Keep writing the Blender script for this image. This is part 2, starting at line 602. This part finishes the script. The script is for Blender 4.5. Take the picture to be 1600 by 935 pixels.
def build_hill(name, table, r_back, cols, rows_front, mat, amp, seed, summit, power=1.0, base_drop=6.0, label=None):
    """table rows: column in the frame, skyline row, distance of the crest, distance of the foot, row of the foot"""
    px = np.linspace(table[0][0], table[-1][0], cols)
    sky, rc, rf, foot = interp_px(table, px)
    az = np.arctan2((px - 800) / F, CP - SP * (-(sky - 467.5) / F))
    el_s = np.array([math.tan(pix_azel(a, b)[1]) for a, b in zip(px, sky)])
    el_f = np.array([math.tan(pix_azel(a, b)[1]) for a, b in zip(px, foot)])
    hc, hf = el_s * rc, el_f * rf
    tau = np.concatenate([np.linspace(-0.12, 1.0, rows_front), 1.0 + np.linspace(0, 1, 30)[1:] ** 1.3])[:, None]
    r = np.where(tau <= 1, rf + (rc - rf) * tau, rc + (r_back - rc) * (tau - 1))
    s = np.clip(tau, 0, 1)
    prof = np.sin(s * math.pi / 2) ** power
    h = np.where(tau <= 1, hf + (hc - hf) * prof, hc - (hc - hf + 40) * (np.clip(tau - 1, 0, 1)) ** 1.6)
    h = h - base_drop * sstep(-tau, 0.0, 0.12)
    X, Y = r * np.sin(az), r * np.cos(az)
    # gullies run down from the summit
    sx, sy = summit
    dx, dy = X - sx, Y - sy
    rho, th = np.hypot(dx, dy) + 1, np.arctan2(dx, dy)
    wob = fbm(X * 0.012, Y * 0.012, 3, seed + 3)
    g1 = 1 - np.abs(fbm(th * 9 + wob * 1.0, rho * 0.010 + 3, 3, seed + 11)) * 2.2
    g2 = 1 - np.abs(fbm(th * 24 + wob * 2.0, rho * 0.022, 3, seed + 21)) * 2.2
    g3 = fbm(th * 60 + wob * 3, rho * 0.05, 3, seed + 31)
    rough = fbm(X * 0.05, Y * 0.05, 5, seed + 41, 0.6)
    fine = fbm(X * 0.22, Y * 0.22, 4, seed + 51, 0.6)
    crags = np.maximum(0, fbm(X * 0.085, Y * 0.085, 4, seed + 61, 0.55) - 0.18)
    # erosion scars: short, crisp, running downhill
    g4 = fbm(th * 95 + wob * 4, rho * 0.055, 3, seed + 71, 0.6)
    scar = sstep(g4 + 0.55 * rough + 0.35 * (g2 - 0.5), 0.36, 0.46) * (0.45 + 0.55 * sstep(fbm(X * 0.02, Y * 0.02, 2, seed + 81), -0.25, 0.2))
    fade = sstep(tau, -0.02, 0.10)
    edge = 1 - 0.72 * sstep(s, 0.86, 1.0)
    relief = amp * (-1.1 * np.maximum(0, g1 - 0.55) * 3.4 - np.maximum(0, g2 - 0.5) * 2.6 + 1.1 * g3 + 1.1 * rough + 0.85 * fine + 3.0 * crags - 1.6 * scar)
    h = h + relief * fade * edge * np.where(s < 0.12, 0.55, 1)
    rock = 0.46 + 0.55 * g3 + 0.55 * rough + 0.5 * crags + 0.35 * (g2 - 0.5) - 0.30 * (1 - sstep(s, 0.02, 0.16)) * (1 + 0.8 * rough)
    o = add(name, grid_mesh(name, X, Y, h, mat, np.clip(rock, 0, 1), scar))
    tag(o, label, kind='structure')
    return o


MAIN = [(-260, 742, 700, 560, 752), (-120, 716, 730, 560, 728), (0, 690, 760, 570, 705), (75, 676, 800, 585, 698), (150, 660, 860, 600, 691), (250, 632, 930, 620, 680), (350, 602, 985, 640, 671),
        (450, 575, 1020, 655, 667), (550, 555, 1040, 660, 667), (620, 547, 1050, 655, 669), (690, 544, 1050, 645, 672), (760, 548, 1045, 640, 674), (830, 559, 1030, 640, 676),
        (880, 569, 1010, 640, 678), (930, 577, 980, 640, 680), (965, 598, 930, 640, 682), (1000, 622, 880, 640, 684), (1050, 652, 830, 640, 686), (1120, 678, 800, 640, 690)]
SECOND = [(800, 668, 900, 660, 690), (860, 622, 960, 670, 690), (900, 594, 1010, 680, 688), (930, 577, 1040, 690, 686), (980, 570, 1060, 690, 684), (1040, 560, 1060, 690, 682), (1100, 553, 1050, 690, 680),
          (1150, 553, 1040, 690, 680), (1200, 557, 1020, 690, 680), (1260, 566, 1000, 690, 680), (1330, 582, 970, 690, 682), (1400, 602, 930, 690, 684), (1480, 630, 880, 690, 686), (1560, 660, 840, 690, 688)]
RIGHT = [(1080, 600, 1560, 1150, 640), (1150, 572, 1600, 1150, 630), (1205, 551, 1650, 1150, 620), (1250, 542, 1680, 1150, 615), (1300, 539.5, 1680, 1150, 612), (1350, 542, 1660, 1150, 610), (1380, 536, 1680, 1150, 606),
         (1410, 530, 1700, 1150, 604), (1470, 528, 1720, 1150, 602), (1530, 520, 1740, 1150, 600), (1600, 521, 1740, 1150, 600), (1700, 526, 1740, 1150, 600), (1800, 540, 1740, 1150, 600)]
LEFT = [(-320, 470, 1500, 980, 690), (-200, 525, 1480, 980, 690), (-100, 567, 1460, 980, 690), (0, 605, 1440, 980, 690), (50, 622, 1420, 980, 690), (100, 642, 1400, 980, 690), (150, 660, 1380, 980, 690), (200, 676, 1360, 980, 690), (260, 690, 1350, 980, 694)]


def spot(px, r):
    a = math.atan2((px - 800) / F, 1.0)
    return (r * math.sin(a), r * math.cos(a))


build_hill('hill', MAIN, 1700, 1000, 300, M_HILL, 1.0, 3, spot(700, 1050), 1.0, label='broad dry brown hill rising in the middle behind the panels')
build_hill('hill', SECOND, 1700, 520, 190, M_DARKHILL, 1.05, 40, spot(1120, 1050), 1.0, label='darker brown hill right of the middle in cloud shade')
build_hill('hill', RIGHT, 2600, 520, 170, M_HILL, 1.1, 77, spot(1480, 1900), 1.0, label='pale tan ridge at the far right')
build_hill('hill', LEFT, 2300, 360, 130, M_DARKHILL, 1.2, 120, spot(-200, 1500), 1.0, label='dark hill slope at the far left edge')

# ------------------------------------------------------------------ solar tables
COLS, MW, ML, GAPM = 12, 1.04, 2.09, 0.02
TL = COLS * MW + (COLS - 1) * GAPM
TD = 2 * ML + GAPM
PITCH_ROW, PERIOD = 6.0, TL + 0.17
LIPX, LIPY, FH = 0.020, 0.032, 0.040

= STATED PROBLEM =
Extract the full listing and reproduce each line exactly.

= PROBLEM SOLUTION =
Keep writing the Blender script for this image. This is part 2, starting at line 602. This part finishes the script. The script is for Blender 4.5. Take the picture to be 1600 by 935 pixels.
def build_hill(name, table, r_back, cols, rows_front, mat, amp, seed, summit, power=1.0, base_drop=6.0, label=None):
    """table rows: column in the frame, skyline row, distance of the crest, distance of the foot, row of the foot"""
    px = np.linspace(table[0][0], table[-1][0], cols)
    sky, rc, rf, foot = interp_px(table, px)
    az = np.arctan2((px - 800) / F, CP - SP * (-(sky - 467.5) / F))
    el_s = np.array([math.tan(pix_azel(a, b)[1]) for a, b in zip(px, sky)])
    el_f = np.array([math.tan(pix_azel(a, b)[1]) for a, b in zip(px, foot)])
    hc, hf = el_s * rc, el_f * rf
    tau = np.concatenate([np.linspace(-0.12, 1.0, rows_front), 1.0 + np.linspace(0, 1, 30)[1:] ** 1.3])[:, None]
    r = np.where(tau <= 1, rf + (rc - rf) * tau, rc + (r_back - rc) * (tau - 1))
    s = np.clip(tau, 0, 1)
    prof = np.sin(s * math.pi / 2) ** power
    h = np.where(tau <= 1, hf + (hc - hf) * prof, hc - (hc - hf + 40) * (np.clip(tau - 1, 0, 1)) ** 1.6)
    h = h - base_drop * sstep(-tau, 0.0, 0.12)
    X, Y = r * np.sin(az), r * np.cos(az)
    # gullies run down from the summit
    sx, sy = summit
    dx, dy = X - sx, Y - sy
    rho, th = np.hypot(dx, dy) + 1, np.arctan2(dx, dy)
    wob = fbm(X * 0.012, Y * 0.012, 3, seed + 3)
    g1 = 1 - np.abs(fbm(th * 9 + wob * 1.0, rho * 0.010 + 3, 3, seed + 11)) * 2.2
    g2 = 1 - np.abs(fbm(th * 24 + wob * 2.0, rho * 0.022, 3, seed + 21)) * 2.2
    g3 = fbm(th * 60 + wob * 3, rho * 0.05, 3, seed + 31)
    rough = fbm(X * 0.05, Y * 0.05, 5, seed + 41, 0.6)
    fine = fbm(X * 0.22, Y * 0.22, 4, seed + 51, 0.6)
    crags = np.maximum(0, fbm(X * 0.085, Y * 0.085, 4, seed + 61, 0.55) - 0.18)
    # erosion scars: short, crisp, running downhill
    g4 = fbm(th * 95 + wob * 4, rho * 0.055, 3, seed + 71, 0.6)
    scar = sstep(g4 + 0.55 * rough + 0.35 * (g2 - 0.5), 0.36, 0.46) * (0.45 + 0.55 * sstep(fbm(X * 0.02, Y * 0.02, 2, seed + 81), -0.25, 0.2))
    fade = sstep(tau, -0.02, 0.10)
    edge = 1 - 0.72 * sstep(s, 0.86, 1.0)
    relief = amp * (-1.1 * np.maximum(0, g1 - 0.55) * 3.4 - np.maximum(0, g2 - 0.5) * 2.6 + 1.1 * g3 + 1.1 * rough + 0.85 * fine + 3.0 * crags - 1.6 * scar)
    h = h + relief * fade * edge * np.where(s < 0.12, 0.55, 1)
    rock = 0.46 + 0.55 * g3 + 0.55 * rough + 0.5 * crags + 0.35 * (g2 - 0.5) - 0.30 * (1 - sstep(s, 0.02, 0.16)) * (1 + 0.8 * rough)
    o = add(name, grid_mesh(name, X, Y, h, mat, np.clip(rock, 0, 1), scar))
    tag(o, label, kind='structure')
    return o


MAIN = [(-260, 742, 700, 560, 752), (-120, 716, 730, 560, 728), (0, 690, 760, 570, 705), (75, 676, 800, 585, 698), (150, 660, 860, 600, 691), (250, 632, 930, 620, 680), (350, 602, 985, 640, 671),
        (450, 575, 1020, 655, 667), (550, 555, 1040, 660, 667), (620, 547, 1050, 655, 669), (690, 544, 1050, 645, 672), (760, 548, 1045, 640, 674), (830, 559, 1030, 640, 676),
        (880, 569, 1010, 640, 678), (930, 577, 980, 640, 680), (965, 598, 930, 640, 682), (1000, 622, 880, 640, 684), (1050, 652, 830, 640, 686), (1120, 678, 800, 640, 690)]
SECOND = [(800, 668, 900, 660, 690), (860, 622, 960, 670, 690), (900, 594, 1010, 680, 688), (930, 577, 1040, 690, 686), (980, 570, 1060, 690, 684), (1040, 560, 1060, 690, 682), (1100, 553, 1050, 690, 680),
          (1150, 553, 1040, 690, 680), (1200, 557, 1020, 690, 680), (1260, 566, 1000, 690, 680), (1330, 582, 970, 690, 682), (1400, 602, 930, 690, 684), (1480, 630, 880, 690, 686), (1560, 660, 840, 690, 688)]
RIGHT = [(1080, 600, 1560, 1150, 640), (1150, 572, 1600, 1150, 630), (1205, 551, 1650, 1150, 620), (1250, 542, 1680, 1150, 615), (1300, 539.5, 1680, 1150, 612), (1350, 542, 1660, 1150, 610), (1380, 536, 1680, 1150, 606),
         (1410, 530, 1700, 1150, 604), (1470, 528, 1720, 1150, 602), (1530, 520, 1740, 1150, 600), (1600, 521, 1740, 1150, 600), (1700, 526, 1740, 1150, 600), (1800, 540, 1740, 1150, 600)]
LEFT = [(-320, 470, 1500, 980, 690), (-200, 525, 1480, 980, 690), (-100, 567, 1460, 980, 690), (0, 605, 1440, 980, 690), (50, 622, 1420, 980, 690), (100, 642, 1400, 980, 690), (150, 660, 1380, 980, 690), (200, 676, 1360, 980, 690), (260, 690, 1350, 980, 694)]


def spot(px, r):
    a = math.atan2((px - 800) / F, 1.0)
    return (r * math.sin(a), r * math.cos(a))


build_hill('hill', MAIN, 1700, 1000, 300, M_HILL, 1.0, 3, spot(700, 1050), 1.0, label='broad dry brown hill rising in the middle behind the panels')
build_hill('hill', SECOND, 1700, 520, 190, M_DARKHILL, 1.05, 40, spot(1120, 1050), 1.0, label='darker brown hill right of the middle in cloud shade')
build_hill('hill', RIGHT, 2600, 520, 170, M_HILL, 1.1, 77, spot(1480, 1900), 1.0, label='pale tan ridge at the far right')
build_hill('hill', LEFT, 2300, 360, 130, M_DARKHILL, 1.2, 120, spot(-200, 1500), 1.0, label='dark hill slope at the far left edge')

# ------------------------------------------------------------------ solar tables
COLS, MW, ML, GAPM = 12, 1.04, 2.09, 0.02
TL = COLS * MW + (COLS - 1) * GAPM
TD = 2 * ML + GAPM
PITCH_ROW, PERIOD = 6.0, TL + 0.17
LIPX, LIPY, FH = 0.020, 0.032, 0.040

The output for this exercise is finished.